Ki vaktiyle bünyesinde bulundukları bir yerde de aynı sözleri telaffuz ederek, “bir dakika; biz sizin söylediklerinize katılmıyoruz” diyerek çekip gitmişlerdi.

İyi de etmişlerdi!

Muhsin Yazıcıoğu’nu eleştirenlerin çoğu, hayatının en büyük hatâsını MHP’den ayrılarak Büyük Birlik Partisi’ni kurduğu gün yaptığını ileri sürerler; onlara göre biraz sabırlı olsa, biraz daha “evet efendim” demeyi bilse tekkeyi bekleyen derviş misâli günün birinde çorbayı da içecekti.

İnsan ömrü denilen şey tekkeyle çorba arasındaki en elverişli baht çizgisinin ufuktan tulû etmesini kollayacak kadar uzun mudur? Muhsin Yazıcıoğlu’nu, bu gibi ufak hesapları fiskelediği gün daha çok sevmiştim.

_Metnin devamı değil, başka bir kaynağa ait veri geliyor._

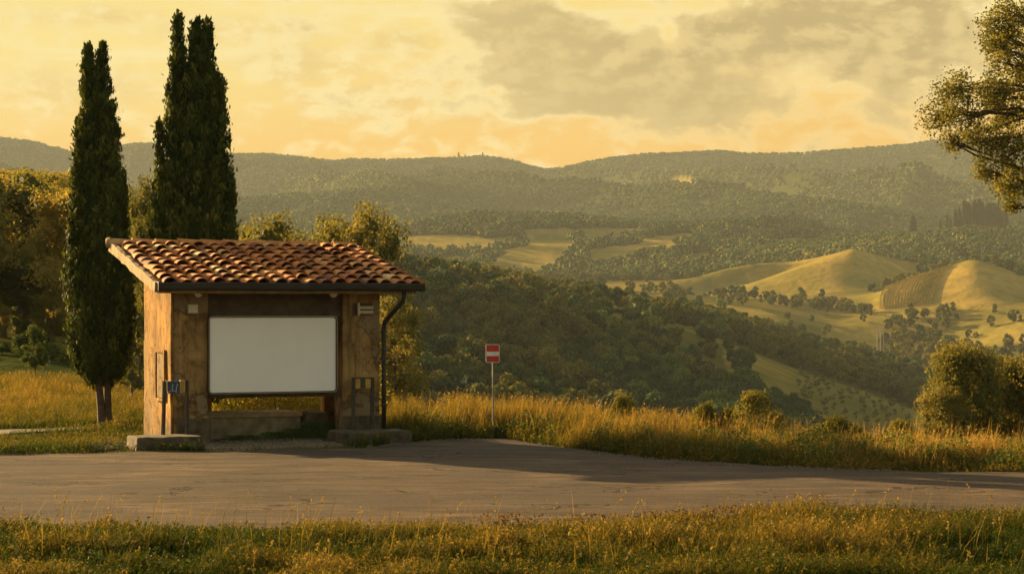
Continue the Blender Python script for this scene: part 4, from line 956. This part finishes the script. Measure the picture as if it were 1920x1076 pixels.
bm_obj('pipe_bracket', bm, M['gutter'], dp)
# clay tiles
acc = Acc(); ncol, nrow = 17, 10; pitch = 5.04 / ncol; run = 4.10; L0 = math.hypot(run, run * SL)
ct, st = 1 / math.hypot(1, SL), SL / math.hypot(1, SL)
def tile(cx, s0, length, r0, r1, lift0, lift1, convex, tint, yaw):
    n = 8; V = []
    for (s, r, lf) in ((0, r0, lift0), (length, r1, lift1)):
        for ro in (r, r - .017):
            for k in range(n + 1):
                t = math.pi * (k / n) * .94 + .03 * math.pi
                ox = ro * math.cos(t) + yaw * (s - length / 2); oz = ro * math.sin(t) * .86
                if not convex: oz = r - oz * 1.0
                ss = s0 + s; V.append((cx + ox, -.66 + ss * ct - (lf + oz) * st, zr(-.66) + .067 + ss * st + (lf + oz) * ct))
    m = n + 1; Q = []
    for k in range(n):
        Q += [(k, k + 1, 2 * m + k + 1, 2 * m + k), (m + k, 3 * m + k, 3 * m + k + 1, m + k + 1), (k, m + k, m + k + 1, k + 1), (2 * m + k, 2 * m + k + 1, 3 * m + k + 1, 3 * m + k)]
    acc.add(np.array(V, np.float32), np.array(Q, np.int32), np.full(len(Q), tint, np.float32))
for c in range(ncol + 1):
    for r in range(nrow):
        e = L0 / nrow
        if c < ncol:
            cream = np.interp(c, [0, 3, 8, 18], [.30, .45, .14, .10])
            tn = rng.uniform(.74, 1) if rng.random() < cream * .55 else rng.beta(2.2, 2.4) * .78
            jx = rng.normal(0, .009); dl = rng.normal(0, .03)
            tile(-.30 + pitch * (c + .5) + jx, r * e - .02 + dl + rng.normal(0, .012), e * 1.26, .134 + rng.normal(0, .006), .102, .044 + abs(rng.normal(0, .018)), .010, True, tn * (.12 if rng.random() < .12 else 1), rng.normal(0, .085))
        if c < ncol + 1: tile(-.30 + pitch * c, r * e - .045, e * 1.2, .105, .09, -.032 + .02, -.036 + .012, False, rng.uniform(0, .35), 0)
v, f, t = acc.get(); np_obj('roof_tiles', v, f, M['tile'], roof, fattrs={'tint': t})
acc = Acc(); yr_, zr_ = 3.40, zr(3.40) + .10
for k in range(11):
    x0 = -.46 + k * .47; n = 9; V = []; tn = rng.uniform(.35, .6) if k else .75; dz = rng.normal(0, .008)
    for (x, r, lf) in ((x0, .115, .012), (x0 + .52, .098, 0)):
        for ro in (r, r - .018):
            for q in range(n + 1):
                t = math.pi * (q / n * 1.1 - .05); V.append((x, yr_ + ro * math.cos(t), zr_ + dz + lf + ro * math.sin(t)))
    m = n + 1; Q = []
    for q in range(n): Q += [(q, q + 1, 2 * m + q + 1, 2 * m + q), (m + q, 3 * m + q, 3 * m + q + 1, m + q + 1), (q, m + q, m + q + 1, q + 1), (2 * m + q, 2 * m + q + 1, 3 * m + q + 1, 3 * m + q)]
    acc.add(np.array(V, np.float32), np.array(Q, np.int32), np.full(len(Q), tn, np.float32))
v, f, t = acc.get(); np_obj('ridge_tiles', v, f, M['tile'], roof, fattrs={'tint': t})
v, f = blob((-.43, yr_, zr_ + .03), .105, 9, 1.0); np_obj('ridge_end', v, f, M['verge'], roof, smooth=True)

# ---- blank board
def rrect(bm, x0, x1, z0, z1, r, y, n=6):
    pts = []
    for cx, cz, a in ((x1 - r, z1 - r, 0), (x0 + r, z1 - r, 90), (x0 + r, z0 + r, 180), (x1 - r, z0 + r, 270)):
        for k in range(n + 1): t = R(a + 90 * k / n); pts.append(bm.verts.new((cx + r * math.cos(t), y, cz + r * math.sin(t))))
    return pts
def ring(bm, outer, inner, yf, yb):
    A = rrect(bm, *outer, yf); B = rrect(bm, *inner, yf); A2 = rrect(bm, *outer, yb); B2 = rrect(bm, *inner, yb); n = len(A)
    for k in range(n):
        j = (k + 1) % n
        for q in ((A[k], A[j], B[j], B[k]), (A2[k], B2[k], B2[j], A2[j]), (A[k], A2[k], A2[j], A[j]), (B[k], B[j], B2[j], B2[k])): bm.faces.new(q)
def slab(bm, rect, yf, yb):
    A = rrect(bm, *rect, yf); B = rrect(bm, *rect, yb); n = len(A)
    bm.faces.new(A); bm.faces.new(B[::-1])
    for k in range(n): bm.faces.new((A[k], B[k], B[(k + 1) % n], A[(k + 1) % n]))
sb = empty('sign_board', L(1.95, -.02, .965), PHI, 'large blank white board with a thin black frame hung between the piers', 'sign board')
hw, hh = 1.262, 1.462
bm = bmesh.new(); slab(bm, (-hw + .03, hw - .03, .03, hh - .03, .05), -.068, -.02); bm_obj('panel', bm, M['board'], sb)
bm = bmesh.new(); ring(bm, (-hw, hw, 0, hh, .075), (-hw + .026, hw - .026, .026, hh - .026, .052), -.10, .0); fr = bm_obj('frame', bm, M['frame'], sb)
bm = bmesh.new(); ring(bm, (-hw + .006, hw - .006, .006, hh - .006, .07), (-hw + .013, hw - .013, .013, hh - .013, .064), -.104, -.098); bm_obj('frame_lip', bm, M['frame_edge'], fr)

# ---- bulkhead lamps under the eave, boxes on the piers
for lx, lab in ((.45, 'round bulkhead lamp under the eave above the left pier'), (3.07, 'round bulkhead lamp under the eave beside the right pier')):
    e = empty('eave_lamp', L(lx, -.30, 2.80), PHI, lab, 'lamp', 'lamps under the eave')
    v, f = tube([(0, 0, .158), (0, 0, .075), (0, 0, .06)], [.08, .085, .09], 16); np_obj('lamp_base', v, f, M['greybox'], e, smooth=False)
    ang = np.linspace(0, math.pi / 2, 6); v, f = tube([(0, 0, .058 - .085 * math.sin(a)) for a in ang], [.082 * math.cos(a) + .001 for a in ang], 16); np_obj('lamp_globe', v, f, M['lampglass'], e, smooth=True)
jb = empty('junction_box', L(.40, -.03, 2.47), PHI, 'small grey junction box high on the left pier with a stub cable', 'box')
bm = bmesh.new(); box(bm, -.10, .10, -.07, .0, 0, .18, .012); jbody = bm_obj('housing', bm, M['greybox'], jb)
bm = bmesh.new(); box(bm, -.085, .085, -.082, -.071, .015, .165, .008); bm_obj('lid', bm, M['cream'], jb)
v, f = tube([(-.06, -.03, .18), (-.10, -.02, .30), (-.16, -.01, .40)], [.008] * 3, 6); np_obj('cable', v, f, M['gutter'], jb)
wl = empty('strip_lamp', L(3.74, -.02, 2.45), PHI, 'pale double tube strip lamp high on the right pier', 'lamp')
bm = bmesh.new(); box(bm, -.19, .19, -.02, .0, -.01, .22, .005); bm_obj('back_plate', bm, M['beam'], wl)
bm = bmesh.new(); box(bm, -.11, -.075, -.09, -.021, -.02, .225, .006); bm_obj('bracket', bm, M['cream'], wl)
for z in (.045, .13):
    v, f = tube([(-.073, -.055, z), (.20, -.055, z)], [.034, .034], 12); np_obj('tube', v, f, M['cream'], wl, smooth=True)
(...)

Başkalarını itham edip karalamak gibi küçüklüklere tevessül etmeden ayrılıp kendi yolunu çizdi ve yürüyebildiği kadar da yürüdü.

Hani, “Biz zafere değil, sefere me’muruz” denir ya, aynen öyle...

YİĞİD ÖLÜR NAMI KALIR...

Bu dünya ölümlü dünyadır ve ölmemeğe çare yoktur. Mü’minlerin bu gibi hâllerde nasıl hareket etmeleri gerektiğine tafsile hâcet yoktur; esasen ölüm karşısındaki duruşumuz, hayat karşısındaki duruşumuzu da tarif eden, çok önemli bir istikamettir.

Ve bizler, hepimiz şahâdet ediyoruz ki Muhsin Yazıcıoğlu bir mü’min idi; er kişiydi, ehl-i secde idi.

Eğer varsa üzerimdeki ülküdaşlık, hemşehrilik, akranlık ve arkadaşlık haklarımı helâl ediyorum. Cenâb-ı Hak, onu ahiret yurdunda rahmet ve merhametiyle yargılasın; bizler ki şüphesiz aynı yolun yolcularıyız ve son durağımız orasıdır.

Ülkü Ocakları, 1 numaralı adamını kaybetti; ebedî ocaklıların ve sevenlerinin başı sağolsun.